Monday, May 08, 2017

Large crop fields need more insecticide

Public Release: 8-May-2017
Drivers of insecticide use
The effects of certain landscape characteristics on insecticide use depend on context and crop type, according to UCSB scientists
University of California - Santa Barbara

Over the past half century, food production has intensified to meet the growing demand. And as agricultural fields have become ever larger, more pesticides are required to enhance yield.


The analysis by Larsen and Noack, a postdoctoral researcher at the Bren School, demonstrated potentially valuable benefits to crop diversity and to smaller fields. However, these benefits were highly dependent on crop type. Their research showed that while crop diversity reduced insecticide use, its impact was small in comparison to the differences in insecticide use between different crops.

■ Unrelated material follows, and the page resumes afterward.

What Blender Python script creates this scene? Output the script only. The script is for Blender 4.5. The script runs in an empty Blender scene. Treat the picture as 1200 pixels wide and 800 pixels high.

"The choice of crops we produce or the type of crops we eat has a much larger impact on overall insecticide use than do landscape characteristics such as crop diversity or cropland extent," Noack said.

Take table grapes as an example. As surrounding crop diversity increased, insecticide use fell by nearly 8 kilograms per hectare. "Grapes use about 49 kilograms of insecticide per hectare, so an 8 kg reduction is a fairly substantial fraction," Larsen explained. "For oranges, the reduction is less than 2 kilograms per hectare, which is not significant, and for carrots there is no effect at all."

In addition, the investigators consistently found that larger fields use more insecticide. A huge swath of single crop may serve to meet growing demand, but it also provides an uninterrupted breeding ground for insects, which in turn may promote increased chemical treatment to control the pests.